>> Begin

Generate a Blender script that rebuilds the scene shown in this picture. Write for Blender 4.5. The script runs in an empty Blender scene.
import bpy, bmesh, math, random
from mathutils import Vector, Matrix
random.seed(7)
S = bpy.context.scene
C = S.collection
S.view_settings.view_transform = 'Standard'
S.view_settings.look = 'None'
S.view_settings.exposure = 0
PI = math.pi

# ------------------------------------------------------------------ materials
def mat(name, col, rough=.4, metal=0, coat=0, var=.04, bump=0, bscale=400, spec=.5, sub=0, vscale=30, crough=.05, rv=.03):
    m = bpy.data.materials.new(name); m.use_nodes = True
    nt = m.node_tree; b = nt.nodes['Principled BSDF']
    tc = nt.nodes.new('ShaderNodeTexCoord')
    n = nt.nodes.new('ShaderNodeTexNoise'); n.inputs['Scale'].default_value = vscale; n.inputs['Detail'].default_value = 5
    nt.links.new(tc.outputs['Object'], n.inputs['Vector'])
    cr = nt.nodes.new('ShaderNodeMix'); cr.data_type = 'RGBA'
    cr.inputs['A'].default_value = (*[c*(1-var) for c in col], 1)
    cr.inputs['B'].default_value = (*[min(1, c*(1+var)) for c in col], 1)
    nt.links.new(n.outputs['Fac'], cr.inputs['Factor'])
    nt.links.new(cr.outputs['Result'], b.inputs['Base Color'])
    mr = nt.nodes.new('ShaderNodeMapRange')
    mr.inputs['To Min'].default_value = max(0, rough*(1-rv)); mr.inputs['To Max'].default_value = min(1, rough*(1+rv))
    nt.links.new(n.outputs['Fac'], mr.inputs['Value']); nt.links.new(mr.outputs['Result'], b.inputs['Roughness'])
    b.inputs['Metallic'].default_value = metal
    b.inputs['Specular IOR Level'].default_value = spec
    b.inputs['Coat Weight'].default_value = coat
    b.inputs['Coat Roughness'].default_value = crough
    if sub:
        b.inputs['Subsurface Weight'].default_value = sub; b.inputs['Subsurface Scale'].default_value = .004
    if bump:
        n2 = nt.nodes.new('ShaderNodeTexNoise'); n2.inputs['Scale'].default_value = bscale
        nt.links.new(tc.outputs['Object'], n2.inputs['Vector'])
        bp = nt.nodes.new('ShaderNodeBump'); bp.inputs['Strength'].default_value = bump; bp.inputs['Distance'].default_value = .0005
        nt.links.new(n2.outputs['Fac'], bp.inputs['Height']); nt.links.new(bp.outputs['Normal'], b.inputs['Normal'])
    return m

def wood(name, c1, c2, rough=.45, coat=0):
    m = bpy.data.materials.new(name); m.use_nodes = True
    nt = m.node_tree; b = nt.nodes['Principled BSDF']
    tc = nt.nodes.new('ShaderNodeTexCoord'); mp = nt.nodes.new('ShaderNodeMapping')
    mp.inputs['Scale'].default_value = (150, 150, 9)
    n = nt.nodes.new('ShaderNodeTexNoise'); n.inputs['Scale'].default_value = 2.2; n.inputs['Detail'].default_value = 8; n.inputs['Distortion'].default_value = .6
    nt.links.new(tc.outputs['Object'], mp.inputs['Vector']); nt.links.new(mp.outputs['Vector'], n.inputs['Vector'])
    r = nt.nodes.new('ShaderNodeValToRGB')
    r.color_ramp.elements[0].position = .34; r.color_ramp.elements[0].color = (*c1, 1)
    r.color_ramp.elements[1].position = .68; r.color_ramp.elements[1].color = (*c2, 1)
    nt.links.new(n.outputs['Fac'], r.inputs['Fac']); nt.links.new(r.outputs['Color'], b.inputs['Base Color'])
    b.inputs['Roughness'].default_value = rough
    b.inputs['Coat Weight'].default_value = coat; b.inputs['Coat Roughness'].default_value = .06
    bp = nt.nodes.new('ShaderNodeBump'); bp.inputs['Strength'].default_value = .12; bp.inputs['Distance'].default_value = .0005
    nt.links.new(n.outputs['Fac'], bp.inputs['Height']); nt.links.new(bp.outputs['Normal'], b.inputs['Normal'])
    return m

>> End

## Stated goal
Return exactly the leading lines of the listing, stopping after the line in which "PI = math.pi" occurs.

## Result of the task
Generate a Blender script that rebuilds the scene shown in this picture. Write for Blender 4.5. The script runs in an empty Blender scene.
import bpy, bmesh, math, random
from mathutils import Vector, Matrix
random.seed(7)
S = bpy.context.scene
C = S.collection
S.view_settings.view_transform = 'Standard'
S.view_settings.look = 'None'
S.view_settings.exposure = 0
PI = math.pi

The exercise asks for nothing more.